EXERCISE INSTRUCTIONS: Could you give the data below again, exactly and completely?

COLLECTED DATA:
>>>

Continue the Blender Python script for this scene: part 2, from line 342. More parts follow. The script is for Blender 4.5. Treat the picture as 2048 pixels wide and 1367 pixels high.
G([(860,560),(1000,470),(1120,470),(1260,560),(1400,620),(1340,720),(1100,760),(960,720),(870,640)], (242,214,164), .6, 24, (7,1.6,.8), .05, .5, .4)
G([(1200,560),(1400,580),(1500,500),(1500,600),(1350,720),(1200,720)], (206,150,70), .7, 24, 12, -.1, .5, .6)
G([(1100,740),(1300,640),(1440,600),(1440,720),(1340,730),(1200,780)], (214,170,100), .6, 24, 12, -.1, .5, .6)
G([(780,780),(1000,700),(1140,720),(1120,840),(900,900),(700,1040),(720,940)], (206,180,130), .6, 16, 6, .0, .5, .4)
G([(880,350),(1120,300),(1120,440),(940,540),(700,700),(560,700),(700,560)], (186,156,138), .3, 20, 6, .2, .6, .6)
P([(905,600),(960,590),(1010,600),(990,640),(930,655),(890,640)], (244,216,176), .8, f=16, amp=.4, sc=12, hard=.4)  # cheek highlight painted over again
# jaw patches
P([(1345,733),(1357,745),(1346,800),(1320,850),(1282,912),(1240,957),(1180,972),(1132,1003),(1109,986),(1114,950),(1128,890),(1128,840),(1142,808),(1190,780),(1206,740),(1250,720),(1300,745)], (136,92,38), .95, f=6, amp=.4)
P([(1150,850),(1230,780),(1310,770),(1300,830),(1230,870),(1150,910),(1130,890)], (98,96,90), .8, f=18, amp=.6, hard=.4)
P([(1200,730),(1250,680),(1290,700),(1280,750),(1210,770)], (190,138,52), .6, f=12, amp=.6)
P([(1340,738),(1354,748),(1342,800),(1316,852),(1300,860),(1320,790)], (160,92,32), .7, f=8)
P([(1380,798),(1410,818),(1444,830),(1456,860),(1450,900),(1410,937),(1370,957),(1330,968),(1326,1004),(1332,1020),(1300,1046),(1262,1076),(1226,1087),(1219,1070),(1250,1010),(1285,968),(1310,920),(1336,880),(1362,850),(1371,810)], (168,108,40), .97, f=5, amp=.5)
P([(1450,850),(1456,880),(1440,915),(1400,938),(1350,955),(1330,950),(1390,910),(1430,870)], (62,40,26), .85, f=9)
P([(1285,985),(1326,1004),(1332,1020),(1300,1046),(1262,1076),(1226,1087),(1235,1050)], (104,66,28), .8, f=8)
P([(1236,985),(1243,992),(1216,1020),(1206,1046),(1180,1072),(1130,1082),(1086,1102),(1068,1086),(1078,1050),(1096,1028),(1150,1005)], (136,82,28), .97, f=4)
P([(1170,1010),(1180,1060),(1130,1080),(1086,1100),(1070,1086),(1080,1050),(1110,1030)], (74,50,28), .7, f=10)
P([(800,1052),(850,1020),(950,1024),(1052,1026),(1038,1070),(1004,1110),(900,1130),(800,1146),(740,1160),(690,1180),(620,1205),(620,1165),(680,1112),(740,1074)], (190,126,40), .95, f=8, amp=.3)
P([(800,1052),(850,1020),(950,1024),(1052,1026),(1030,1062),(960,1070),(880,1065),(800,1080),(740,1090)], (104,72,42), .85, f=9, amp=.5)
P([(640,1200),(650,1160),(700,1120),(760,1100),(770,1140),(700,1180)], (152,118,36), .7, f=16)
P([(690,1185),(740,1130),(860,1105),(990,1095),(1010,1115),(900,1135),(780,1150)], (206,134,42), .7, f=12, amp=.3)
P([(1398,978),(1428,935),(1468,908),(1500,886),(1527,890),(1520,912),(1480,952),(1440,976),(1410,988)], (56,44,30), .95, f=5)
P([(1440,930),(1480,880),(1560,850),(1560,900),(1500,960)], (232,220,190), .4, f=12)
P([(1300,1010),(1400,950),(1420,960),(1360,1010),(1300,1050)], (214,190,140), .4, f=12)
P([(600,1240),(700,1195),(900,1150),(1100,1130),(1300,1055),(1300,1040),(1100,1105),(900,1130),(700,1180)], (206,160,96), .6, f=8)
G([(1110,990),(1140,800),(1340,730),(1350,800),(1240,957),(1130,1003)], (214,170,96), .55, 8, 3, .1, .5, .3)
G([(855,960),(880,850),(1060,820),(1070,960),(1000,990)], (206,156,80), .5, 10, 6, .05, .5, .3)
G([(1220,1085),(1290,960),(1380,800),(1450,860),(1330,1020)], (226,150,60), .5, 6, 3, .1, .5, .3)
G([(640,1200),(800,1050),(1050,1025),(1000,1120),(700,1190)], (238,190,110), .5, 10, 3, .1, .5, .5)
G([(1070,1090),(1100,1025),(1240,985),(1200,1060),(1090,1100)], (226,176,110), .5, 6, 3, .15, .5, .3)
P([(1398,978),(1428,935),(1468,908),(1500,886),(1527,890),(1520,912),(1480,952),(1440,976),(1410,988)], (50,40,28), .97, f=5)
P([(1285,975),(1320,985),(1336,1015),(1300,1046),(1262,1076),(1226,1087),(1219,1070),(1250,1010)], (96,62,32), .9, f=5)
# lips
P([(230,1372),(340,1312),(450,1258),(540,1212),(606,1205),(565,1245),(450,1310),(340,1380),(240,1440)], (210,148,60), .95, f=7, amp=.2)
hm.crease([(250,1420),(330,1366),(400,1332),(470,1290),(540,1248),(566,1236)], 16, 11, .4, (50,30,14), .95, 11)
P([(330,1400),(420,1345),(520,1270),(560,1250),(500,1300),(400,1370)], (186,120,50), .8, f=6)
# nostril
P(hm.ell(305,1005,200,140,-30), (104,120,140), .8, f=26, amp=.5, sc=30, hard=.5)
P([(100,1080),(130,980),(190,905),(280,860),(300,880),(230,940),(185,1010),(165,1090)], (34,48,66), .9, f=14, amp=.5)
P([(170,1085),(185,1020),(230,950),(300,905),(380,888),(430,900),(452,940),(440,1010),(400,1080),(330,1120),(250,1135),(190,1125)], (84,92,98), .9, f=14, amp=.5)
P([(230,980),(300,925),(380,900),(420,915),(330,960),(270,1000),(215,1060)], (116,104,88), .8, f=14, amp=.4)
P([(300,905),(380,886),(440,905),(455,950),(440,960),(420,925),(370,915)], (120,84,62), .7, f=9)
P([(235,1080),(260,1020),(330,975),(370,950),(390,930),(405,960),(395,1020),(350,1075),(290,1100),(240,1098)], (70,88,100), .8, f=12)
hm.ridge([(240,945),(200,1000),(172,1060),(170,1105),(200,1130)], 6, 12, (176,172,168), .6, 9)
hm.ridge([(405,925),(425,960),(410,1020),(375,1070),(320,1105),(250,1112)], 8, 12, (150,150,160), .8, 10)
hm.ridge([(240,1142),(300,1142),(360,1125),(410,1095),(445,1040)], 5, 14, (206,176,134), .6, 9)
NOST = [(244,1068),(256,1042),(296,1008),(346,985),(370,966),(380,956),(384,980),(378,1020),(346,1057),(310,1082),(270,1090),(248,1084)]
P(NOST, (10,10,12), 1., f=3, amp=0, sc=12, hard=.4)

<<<

RESPONSE:
Continue the Blender Python script for this scene: part 2, from line 342. More parts follow. The script is for Blender 4.5. Treat the picture as 2048 pixels wide and 1367 pixels high.
G([(860,560),(1000,470),(1120,470),(1260,560),(1400,620),(1340,720),(1100,760),(960,720),(870,640)], (242,214,164), .6, 24, (7,1.6,.8), .05, .5, .4)
G([(1200,560),(1400,580),(1500,500),(1500,600),(1350,720),(1200,720)], (206,150,70), .7, 24, 12, -.1, .5, .6)
G([(1100,740),(1300,640),(1440,600),(1440,720),(1340,730),(1200,780)], (214,170,100), .6, 24, 12, -.1, .5, .6)
G([(780,780),(1000,700),(1140,720),(1120,840),(900,900),(700,1040),(720,940)], (206,180,130), .6, 16, 6, .0, .5, .4)
G([(880,350),(1120,300),(1120,440),(940,540),(700,700),(560,700),(700,560)], (186,156,138), .3, 20, 6, .2, .6, .6)
P([(905,600),(960,590),(1010,600),(990,640),(930,655),(890,640)], (244,216,176), .8, f=16, amp=.4, sc=12, hard=.4)  # cheek highlight painted over again
# jaw patches
P([(1345,733),(1357,745),(1346,800),(1320,850),(1282,912),(1240,957),(1180,972),(1132,1003),(1109,986),(1114,950),(1128,890),(1128,840),(1142,808),(1190,780),(1206,740),(1250,720),(1300,745)], (136,92,38), .95, f=6, amp=.4)
P([(1150,850),(1230,780),(1310,770),(1300,830),(1230,870),(1150,910),(1130,890)], (98,96,90), .8, f=18, amp=.6, hard=.4)
P([(1200,730),(1250,680),(1290,700),(1280,750),(1210,770)], (190,138,52), .6, f=12, amp=.6)
P([(1340,738),(1354,748),(1342,800),(1316,852),(1300,860),(1320,790)], (160,92,32), .7, f=8)
P([(1380,798),(1410,818),(1444,830),(1456,860),(1450,900),(1410,937),(1370,957),(1330,968),(1326,1004),(1332,1020),(1300,1046),(1262,1076),(1226,1087),(1219,1070),(1250,1010),(1285,968),(1310,920),(1336,880),(1362,850),(1371,810)], (168,108,40), .97, f=5, amp=.5)
P([(1450,850),(1456,880),(1440,915),(1400,938),(1350,955),(1330,950),(1390,910),(1430,870)], (62,40,26), .85, f=9)
P([(1285,985),(1326,1004),(1332,1020),(1300,1046),(1262,1076),(1226,1087),(1235,1050)], (104,66,28), .8, f=8)
P([(1236,985),(1243,992),(1216,1020),(1206,1046),(1180,1072),(1130,1082),(1086,1102),(1068,1086),(1078,1050),(1096,1028),(1150,1005)], (136,82,28), .97, f=4)
P([(1170,1010),(1180,1060),(1130,1080),(1086,1100),(1070,1086),(1080,1050),(1110,1030)], (74,50,28), .7, f=10)
P([(800,1052),(850,1020),(950,1024),(1052,1026),(1038,1070),(1004,1110),(900,1130),(800,1146),(740,1160),(690,1180),(620,1205),(620,1165),(680,1112),(740,1074)], (190,126,40), .95, f=8, amp=.3)
P([(800,1052),(850,1020),(950,1024),(1052,1026),(1030,1062),(960,1070),(880,1065),(800,1080),(740,1090)], (104,72,42), .85, f=9, amp=.5)
P([(640,1200),(650,1160),(700,1120),(760,1100),(770,1140),(700,1180)], (152,118,36), .7, f=16)
P([(690,1185),(740,1130),(860,1105),(990,1095),(1010,1115),(900,1135),(780,1150)], (206,134,42), .7, f=12, amp=.3)
P([(1398,978),(1428,935),(1468,908),(1500,886),(1527,890),(1520,912),(1480,952),(1440,976),(1410,988)], (56,44,30), .95, f=5)
P([(1440,930),(1480,880),(1560,850),(1560,900),(1500,960)], (232,220,190), .4, f=12)
P([(1300,1010),(1400,950),(1420,960),(1360,1010),(1300,1050)], (214,190,140), .4, f=12)
P([(600,1240),(700,1195),(900,1150),(1100,1130),(1300,1055),(1300,1040),(1100,1105),(900,1130),(700,1180)], (206,160,96), .6, f=8)
G([(1110,990),(1140,800),(1340,730),(1350,800),(1240,957),(1130,1003)], (214,170,96), .55, 8, 3, .1, .5, .3)
G([(855,960),(880,850),(1060,820),(1070,960),(1000,990)], (206,156,80), .5, 10, 6, .05, .5, .3)
G([(1220,1085),(1290,960),(1380,800),(1450,860),(1330,1020)], (226,150,60), .5, 6, 3, .1, .5, .3)
G([(640,1200),(800,1050),(1050,1025),(1000,1120),(700,1190)], (238,190,110), .5, 10, 3, .1, .5, .5)
G([(1070,1090),(1100,1025),(1240,985),(1200,1060),(1090,1100)], (226,176,110), .5, 6, 3, .15, .5, .3)
P([(1398,978),(1428,935),(1468,908),(1500,886),(1527,890),(1520,912),(1480,952),(1440,976),(1410,988)], (50,40,28), .97, f=5)
P([(1285,975),(1320,985),(1336,1015),(1300,1046),(1262,1076),(1226,1087),(1219,1070),(1250,1010)], (96,62,32), .9, f=5)
# lips
P([(230,1372),(340,1312),(450,1258),(540,1212),(606,1205),(565,1245),(450,1310),(340,1380),(240,1440)], (210,148,60), .95, f=7, amp=.2)
hm.crease([(250,1420),(330,1366),(400,1332),(470,1290),(540,1248),(566,1236)], 16, 11, .4, (50,30,14), .95, 11)
P([(330,1400),(420,1345),(520,1270),(560,1250),(500,1300),(400,1370)], (186,120,50), .8, f=6)
# nostril
P(hm.ell(305,1005,200,140,-30), (104,120,140), .8, f=26, amp=.5, sc=30, hard=.5)
P([(100,1080),(130,980),(190,905),(280,860),(300,880),(230,940),(185,1010),(165,1090)], (34,48,66), .9, f=14, amp=.5)
P([(170,1085),(185,1020),(230,950),(300,905),(380,888),(430,900),(452,940),(440,1010),(400,1080),(330,1120),(250,1135),(190,1125)], (84,92,98), .9, f=14, amp=.5)
P([(230,980),(300,925),(380,900),(420,915),(330,960),(270,1000),(215,1060)], (116,104,88), .8, f=14, amp=.4)
P([(300,905),(380,886),(440,905),(455,950),(440,960),(420,925),(370,915)], (120,84,62), .7, f=9)
P([(235,1080),(260,1020),(330,975),(370,950),(390,930),(405,960),(395,1020),(350,1075),(290,1100),(240,1098)], (70,88,100), .8, f=12)
hm.ridge([(240,945),(200,1000),(172,1060),(170,1105),(200,1130)], 6, 12, (176,172,168), .6, 9)
hm.ridge([(405,925),(425,960),(410,1020),(375,1070),(320,1105),(250,1112)], 8, 12, (150,150,160), .8, 10)
hm.ridge([(240,1142),(300,1142),(360,1125),(410,1095),(445,1040)], 5, 14, (206,176,134), .6, 9)
NOST = [(244,1068),(256,1042),(296,1008),(346,985),(370,966),(380,956),(384,980),(378,1020),(346,1057),(310,1082),(270,1090),(248,1084)]
P(NOST, (10,10,12), 1., f=3, amp=0, sc=12, hard=.4)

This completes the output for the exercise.